Yes, ARP must be implemented, or the IP stack of the sender has no way of finding the destination MAC address to send the packet to.

This is sort of like only writing a name on a letter, but no street address/zip code/town. The post office has no chance to deliver the letter because it doesn't know where it has to go to.

BTW, just in case: for IPv6 you could leave ARP out because it is not used for IPv6 anymore, but you'd have to implement ICMPv6 instead, which is more complicated.

answered 08 Apr '14, 04:07

Jasper's gravatar image

Jasper ♦♦
23.8k551284
accept rate: 18%

Thanks.

Because it is FPGA, the simpler is better, I will stay with IPv4. In such a configuration I have to assign some MAC and IP to my device.

IP will be one from my LAN, but other PCs in LAN use DHCP config. Will it be wise enough to don't offer IP which is used already in LAN or the range of allowed/not-allowed IPs must be configured on DHCP server?

I know that there are some restrictions on MAC numbers.
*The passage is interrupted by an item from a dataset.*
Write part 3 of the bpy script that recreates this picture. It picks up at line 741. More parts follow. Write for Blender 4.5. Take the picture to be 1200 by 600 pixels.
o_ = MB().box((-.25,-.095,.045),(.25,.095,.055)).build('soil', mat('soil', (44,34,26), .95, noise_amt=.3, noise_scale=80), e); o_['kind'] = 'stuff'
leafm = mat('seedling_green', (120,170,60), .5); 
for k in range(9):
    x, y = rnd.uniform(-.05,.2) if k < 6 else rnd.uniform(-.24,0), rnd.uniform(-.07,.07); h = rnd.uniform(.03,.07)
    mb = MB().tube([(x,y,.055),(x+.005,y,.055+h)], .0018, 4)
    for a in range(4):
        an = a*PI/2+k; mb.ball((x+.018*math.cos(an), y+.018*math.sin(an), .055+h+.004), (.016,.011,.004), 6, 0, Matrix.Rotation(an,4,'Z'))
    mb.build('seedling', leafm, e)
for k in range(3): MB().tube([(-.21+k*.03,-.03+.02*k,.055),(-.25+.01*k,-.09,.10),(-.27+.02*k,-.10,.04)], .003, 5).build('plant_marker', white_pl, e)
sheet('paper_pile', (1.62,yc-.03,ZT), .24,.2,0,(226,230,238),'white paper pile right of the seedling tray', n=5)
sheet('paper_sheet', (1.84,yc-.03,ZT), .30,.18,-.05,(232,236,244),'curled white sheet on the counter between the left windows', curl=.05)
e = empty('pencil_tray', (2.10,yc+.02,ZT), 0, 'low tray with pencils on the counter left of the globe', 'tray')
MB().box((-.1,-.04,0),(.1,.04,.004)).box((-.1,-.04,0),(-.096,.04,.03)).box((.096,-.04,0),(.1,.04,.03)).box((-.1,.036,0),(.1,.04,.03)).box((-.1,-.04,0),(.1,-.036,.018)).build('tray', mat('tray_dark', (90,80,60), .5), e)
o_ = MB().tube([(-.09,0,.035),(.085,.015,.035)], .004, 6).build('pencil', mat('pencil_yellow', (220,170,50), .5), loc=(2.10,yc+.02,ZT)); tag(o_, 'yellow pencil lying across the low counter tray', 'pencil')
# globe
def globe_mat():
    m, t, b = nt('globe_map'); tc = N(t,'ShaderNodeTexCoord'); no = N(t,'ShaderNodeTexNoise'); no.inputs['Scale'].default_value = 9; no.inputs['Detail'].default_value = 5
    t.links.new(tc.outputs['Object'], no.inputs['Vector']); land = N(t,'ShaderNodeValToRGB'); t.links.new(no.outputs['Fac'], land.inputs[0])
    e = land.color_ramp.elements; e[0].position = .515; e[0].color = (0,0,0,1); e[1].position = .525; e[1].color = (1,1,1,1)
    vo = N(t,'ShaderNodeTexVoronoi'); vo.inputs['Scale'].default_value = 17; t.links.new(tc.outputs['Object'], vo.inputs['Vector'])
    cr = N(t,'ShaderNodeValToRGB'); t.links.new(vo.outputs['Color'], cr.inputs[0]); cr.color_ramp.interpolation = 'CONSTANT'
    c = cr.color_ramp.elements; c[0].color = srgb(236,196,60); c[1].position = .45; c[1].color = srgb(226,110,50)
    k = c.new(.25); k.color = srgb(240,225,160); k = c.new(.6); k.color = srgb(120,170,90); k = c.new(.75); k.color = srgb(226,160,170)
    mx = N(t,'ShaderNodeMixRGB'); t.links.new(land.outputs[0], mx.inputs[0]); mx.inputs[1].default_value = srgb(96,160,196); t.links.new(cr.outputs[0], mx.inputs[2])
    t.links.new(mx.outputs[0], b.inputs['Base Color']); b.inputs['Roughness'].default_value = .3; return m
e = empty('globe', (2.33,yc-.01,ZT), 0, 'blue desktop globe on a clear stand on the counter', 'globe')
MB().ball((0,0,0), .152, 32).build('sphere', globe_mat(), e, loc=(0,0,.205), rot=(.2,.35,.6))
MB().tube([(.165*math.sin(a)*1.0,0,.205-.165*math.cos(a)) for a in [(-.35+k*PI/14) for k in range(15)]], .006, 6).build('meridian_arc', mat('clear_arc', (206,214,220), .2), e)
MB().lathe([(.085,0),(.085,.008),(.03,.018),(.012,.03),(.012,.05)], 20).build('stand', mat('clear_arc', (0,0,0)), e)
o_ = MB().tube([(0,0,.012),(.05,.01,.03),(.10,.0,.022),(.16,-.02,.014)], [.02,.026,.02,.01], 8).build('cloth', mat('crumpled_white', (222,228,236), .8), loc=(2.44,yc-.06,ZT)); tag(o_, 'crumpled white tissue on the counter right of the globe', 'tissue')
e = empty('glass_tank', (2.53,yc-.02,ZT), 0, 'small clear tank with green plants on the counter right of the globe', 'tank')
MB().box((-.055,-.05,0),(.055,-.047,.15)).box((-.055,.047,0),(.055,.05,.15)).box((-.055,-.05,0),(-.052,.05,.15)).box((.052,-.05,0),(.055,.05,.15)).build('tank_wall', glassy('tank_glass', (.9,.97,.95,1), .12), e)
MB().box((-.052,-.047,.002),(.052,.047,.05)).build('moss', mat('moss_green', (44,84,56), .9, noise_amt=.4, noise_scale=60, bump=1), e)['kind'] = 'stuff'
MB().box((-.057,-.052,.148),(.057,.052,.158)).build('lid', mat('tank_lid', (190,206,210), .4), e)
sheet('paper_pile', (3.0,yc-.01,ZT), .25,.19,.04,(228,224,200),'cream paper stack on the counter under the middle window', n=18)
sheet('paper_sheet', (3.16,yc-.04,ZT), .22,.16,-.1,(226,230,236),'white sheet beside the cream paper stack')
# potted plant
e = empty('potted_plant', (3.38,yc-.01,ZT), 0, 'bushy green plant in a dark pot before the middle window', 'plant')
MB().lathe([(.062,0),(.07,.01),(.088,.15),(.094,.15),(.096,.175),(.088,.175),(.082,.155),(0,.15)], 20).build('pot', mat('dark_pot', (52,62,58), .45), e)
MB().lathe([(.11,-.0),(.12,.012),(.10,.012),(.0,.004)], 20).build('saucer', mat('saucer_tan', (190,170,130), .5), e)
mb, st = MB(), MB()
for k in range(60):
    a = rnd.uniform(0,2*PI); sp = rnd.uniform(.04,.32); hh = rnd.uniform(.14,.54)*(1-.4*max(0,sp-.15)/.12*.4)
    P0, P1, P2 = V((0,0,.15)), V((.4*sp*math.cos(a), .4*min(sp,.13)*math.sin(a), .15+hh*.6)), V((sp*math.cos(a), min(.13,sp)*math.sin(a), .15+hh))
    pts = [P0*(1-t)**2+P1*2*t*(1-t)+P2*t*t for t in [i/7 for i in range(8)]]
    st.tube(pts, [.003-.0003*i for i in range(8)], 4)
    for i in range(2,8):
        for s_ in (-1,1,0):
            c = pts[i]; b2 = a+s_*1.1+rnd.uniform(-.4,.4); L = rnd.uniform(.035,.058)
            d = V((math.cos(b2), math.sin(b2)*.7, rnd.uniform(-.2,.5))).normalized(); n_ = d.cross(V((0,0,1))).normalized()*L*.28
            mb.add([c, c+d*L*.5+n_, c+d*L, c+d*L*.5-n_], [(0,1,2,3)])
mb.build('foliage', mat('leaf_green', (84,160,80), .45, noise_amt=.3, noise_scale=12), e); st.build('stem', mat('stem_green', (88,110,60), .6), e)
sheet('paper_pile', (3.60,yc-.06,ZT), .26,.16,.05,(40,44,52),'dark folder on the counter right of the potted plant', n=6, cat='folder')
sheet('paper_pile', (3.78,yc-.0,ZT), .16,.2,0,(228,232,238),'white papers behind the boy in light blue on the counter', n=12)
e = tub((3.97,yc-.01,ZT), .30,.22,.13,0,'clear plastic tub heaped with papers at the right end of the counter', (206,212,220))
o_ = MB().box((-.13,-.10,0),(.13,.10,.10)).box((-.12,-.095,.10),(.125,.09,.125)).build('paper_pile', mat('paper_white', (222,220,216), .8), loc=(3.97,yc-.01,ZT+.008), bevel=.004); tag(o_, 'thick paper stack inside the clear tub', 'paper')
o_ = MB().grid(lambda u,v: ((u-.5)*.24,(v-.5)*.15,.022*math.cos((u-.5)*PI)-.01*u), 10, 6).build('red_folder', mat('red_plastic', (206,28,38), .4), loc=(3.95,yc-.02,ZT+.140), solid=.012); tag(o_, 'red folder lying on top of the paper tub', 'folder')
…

Can I use some artificial MAC in my network e.g. 11:22:33:44:55:66 ? Is there any non-restricted range of MAC addresses?

(08 Apr '14, 07:13) dansci
1

If your device is not capable of answering to gratuitous ARP requests (which are used to check for duplicate IP addresses on the network) you should exclude the static IP of your device from the DHCP range.

You can use artificial MAC addresses as long as there is no collision with another system having the same address in the local network. And you should stay away from special MACs like those for Multicast and Broadcast.